» Provided data
_____

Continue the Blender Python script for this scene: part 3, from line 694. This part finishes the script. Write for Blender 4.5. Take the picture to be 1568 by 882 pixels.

_____

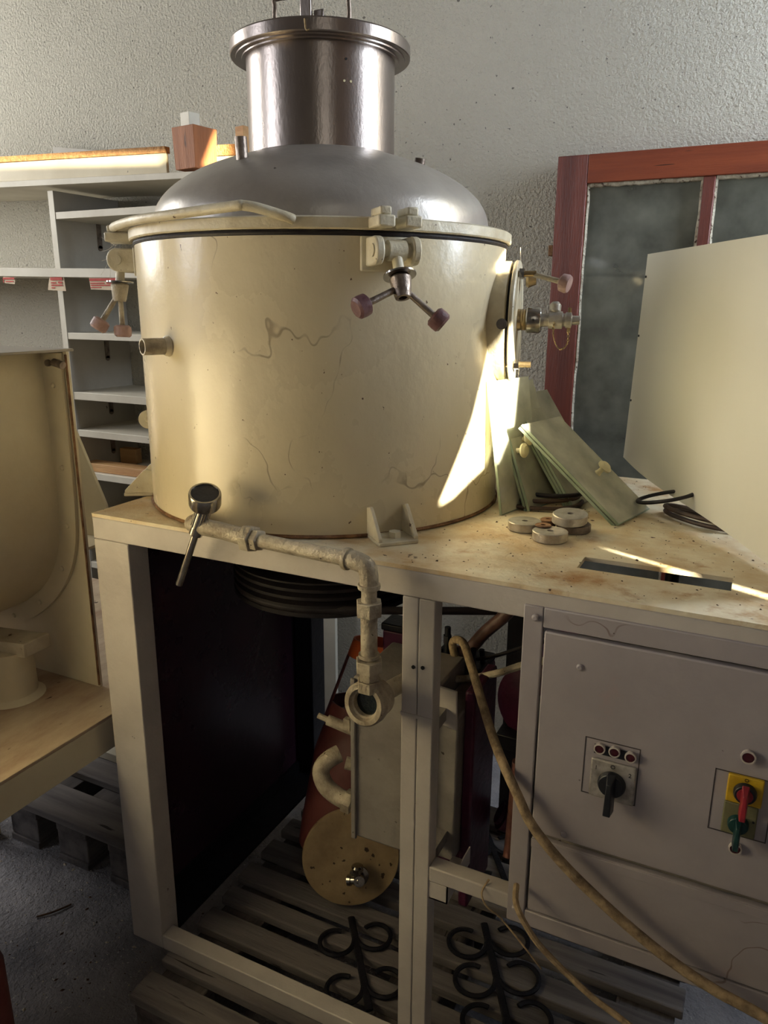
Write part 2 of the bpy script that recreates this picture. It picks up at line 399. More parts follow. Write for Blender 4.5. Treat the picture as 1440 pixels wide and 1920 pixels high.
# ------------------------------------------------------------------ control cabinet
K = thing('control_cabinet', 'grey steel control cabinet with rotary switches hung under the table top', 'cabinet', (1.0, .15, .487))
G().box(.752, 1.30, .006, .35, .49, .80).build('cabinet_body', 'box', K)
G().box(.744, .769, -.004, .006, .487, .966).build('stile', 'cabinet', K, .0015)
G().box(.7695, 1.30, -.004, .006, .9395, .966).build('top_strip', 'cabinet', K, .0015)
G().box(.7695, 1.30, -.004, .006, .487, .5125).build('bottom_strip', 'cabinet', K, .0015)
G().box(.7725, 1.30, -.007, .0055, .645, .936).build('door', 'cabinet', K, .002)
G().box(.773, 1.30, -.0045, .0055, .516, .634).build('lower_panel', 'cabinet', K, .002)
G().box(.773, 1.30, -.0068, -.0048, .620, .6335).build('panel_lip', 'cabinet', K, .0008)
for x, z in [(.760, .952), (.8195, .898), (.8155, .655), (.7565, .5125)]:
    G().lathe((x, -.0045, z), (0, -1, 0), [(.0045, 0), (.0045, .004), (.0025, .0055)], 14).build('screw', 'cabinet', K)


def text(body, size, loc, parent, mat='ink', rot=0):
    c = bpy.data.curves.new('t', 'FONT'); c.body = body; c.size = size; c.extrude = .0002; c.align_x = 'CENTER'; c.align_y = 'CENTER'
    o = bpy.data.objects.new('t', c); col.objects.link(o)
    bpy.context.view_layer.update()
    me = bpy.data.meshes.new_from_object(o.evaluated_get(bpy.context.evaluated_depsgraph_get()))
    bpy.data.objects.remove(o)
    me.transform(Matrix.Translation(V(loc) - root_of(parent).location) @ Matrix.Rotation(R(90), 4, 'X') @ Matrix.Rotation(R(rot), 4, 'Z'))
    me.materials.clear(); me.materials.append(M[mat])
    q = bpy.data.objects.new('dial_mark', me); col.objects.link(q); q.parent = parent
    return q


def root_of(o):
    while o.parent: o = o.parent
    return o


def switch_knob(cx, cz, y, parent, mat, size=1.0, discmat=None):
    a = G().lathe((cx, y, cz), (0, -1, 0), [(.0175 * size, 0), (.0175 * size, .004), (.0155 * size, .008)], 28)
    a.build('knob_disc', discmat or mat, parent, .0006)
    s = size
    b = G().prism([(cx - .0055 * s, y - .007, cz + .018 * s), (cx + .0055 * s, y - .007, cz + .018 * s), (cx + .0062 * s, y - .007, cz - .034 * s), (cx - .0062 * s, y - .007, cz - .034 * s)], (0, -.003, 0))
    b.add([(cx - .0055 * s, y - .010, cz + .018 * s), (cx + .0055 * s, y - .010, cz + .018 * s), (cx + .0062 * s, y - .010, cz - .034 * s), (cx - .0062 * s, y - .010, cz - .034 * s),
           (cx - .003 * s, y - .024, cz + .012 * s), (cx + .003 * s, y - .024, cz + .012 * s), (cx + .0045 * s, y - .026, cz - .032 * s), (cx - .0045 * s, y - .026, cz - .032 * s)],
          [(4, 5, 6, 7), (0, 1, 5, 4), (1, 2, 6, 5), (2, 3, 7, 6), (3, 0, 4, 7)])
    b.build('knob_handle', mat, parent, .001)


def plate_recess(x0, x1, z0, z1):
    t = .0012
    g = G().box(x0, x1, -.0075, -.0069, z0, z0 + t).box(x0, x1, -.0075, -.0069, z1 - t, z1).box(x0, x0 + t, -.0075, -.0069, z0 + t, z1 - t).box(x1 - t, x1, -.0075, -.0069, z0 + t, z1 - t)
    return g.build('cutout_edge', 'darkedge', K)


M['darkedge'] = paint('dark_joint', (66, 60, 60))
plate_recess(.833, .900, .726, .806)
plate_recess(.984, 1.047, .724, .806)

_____

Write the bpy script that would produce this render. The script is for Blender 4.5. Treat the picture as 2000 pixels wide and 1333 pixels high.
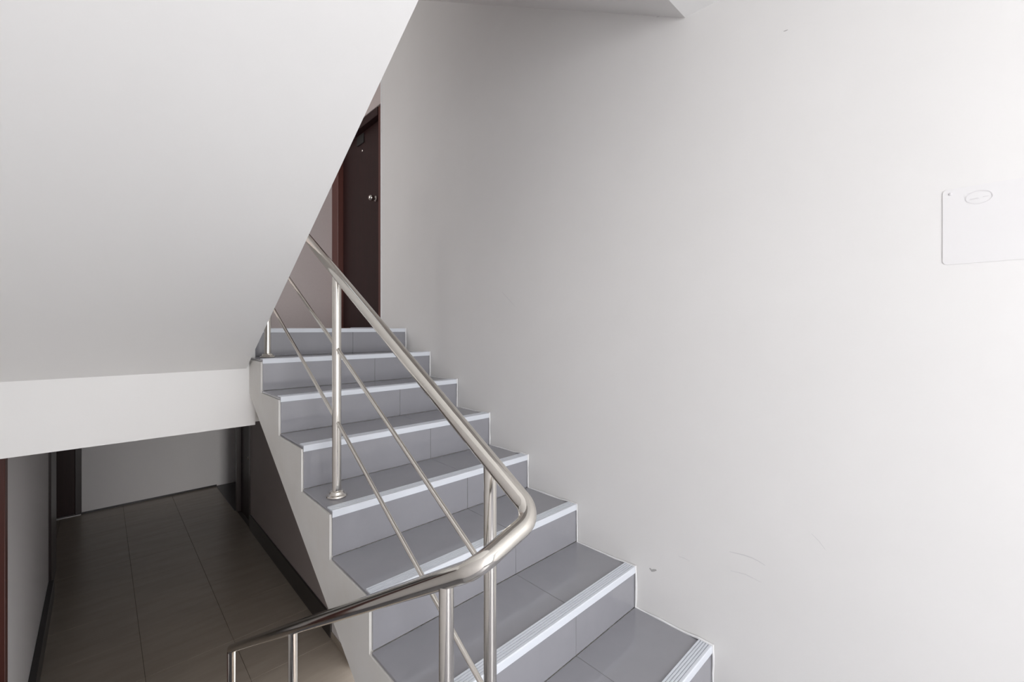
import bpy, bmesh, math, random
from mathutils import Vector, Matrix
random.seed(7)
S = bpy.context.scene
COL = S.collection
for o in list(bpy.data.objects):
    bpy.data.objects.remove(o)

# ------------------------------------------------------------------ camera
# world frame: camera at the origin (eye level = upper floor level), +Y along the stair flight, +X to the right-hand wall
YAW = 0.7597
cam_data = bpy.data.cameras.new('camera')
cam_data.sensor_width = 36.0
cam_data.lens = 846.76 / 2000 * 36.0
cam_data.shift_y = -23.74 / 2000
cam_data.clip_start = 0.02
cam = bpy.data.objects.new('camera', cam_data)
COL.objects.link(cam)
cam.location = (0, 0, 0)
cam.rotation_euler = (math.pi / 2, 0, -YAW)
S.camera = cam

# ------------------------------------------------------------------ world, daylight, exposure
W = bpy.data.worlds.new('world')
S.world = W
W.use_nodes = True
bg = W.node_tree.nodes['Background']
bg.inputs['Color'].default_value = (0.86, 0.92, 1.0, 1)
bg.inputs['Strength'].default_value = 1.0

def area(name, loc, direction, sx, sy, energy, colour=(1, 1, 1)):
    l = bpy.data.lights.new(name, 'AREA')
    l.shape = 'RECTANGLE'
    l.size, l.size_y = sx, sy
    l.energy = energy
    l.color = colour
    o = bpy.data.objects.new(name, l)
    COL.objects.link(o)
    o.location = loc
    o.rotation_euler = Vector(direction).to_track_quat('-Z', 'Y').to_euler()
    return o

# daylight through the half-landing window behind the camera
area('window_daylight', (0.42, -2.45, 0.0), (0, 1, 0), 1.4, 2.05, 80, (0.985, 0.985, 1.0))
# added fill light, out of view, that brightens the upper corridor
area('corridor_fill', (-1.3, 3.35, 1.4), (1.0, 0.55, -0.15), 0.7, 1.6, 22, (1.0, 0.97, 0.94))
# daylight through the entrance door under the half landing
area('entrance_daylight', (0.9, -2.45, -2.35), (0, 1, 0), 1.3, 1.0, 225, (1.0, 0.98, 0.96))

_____

» To be done
Begin at the line containing "Write part 2", end at the line containing "14).build('screw', 'cabinet', K)", and reproduce every line in that range exactly, both ends included.

» Task result
Write part 2 of the bpy script that recreates this picture. It picks up at line 399. More parts follow. Write for Blender 4.5. Treat the picture as 1440 pixels wide and 1920 pixels high.
# ------------------------------------------------------------------ control cabinet
K = thing('control_cabinet', 'grey steel control cabinet with rotary switches hung under the table top', 'cabinet', (1.0, .15, .487))
G().box(.752, 1.30, .006, .35, .49, .80).build('cabinet_body', 'box', K)
G().box(.744, .769, -.004, .006, .487, .966).build('stile', 'cabinet', K, .0015)
G().box(.7695, 1.30, -.004, .006, .9395, .966).build('top_strip', 'cabinet', K, .0015)
G().box(.7695, 1.30, -.004, .006, .487, .5125).build('bottom_strip', 'cabinet', K, .0015)
G().box(.7725, 1.30, -.007, .0055, .645, .936).build('door', 'cabinet', K, .002)
G().box(.773, 1.30, -.0045, .0055, .516, .634).build('lower_panel', 'cabinet', K, .002)
G().box(.773, 1.30, -.0068, -.0048, .620, .6335).build('panel_lip', 'cabinet', K, .0008)
for x, z in [(.760, .952), (.8195, .898), (.8155, .655), (.7565, .5125)]:
    G().lathe((x, -.0045, z), (0, -1, 0), [(.0045, 0), (.0045, .004), (.0025, .0055)], 14).build('screw', 'cabinet', K)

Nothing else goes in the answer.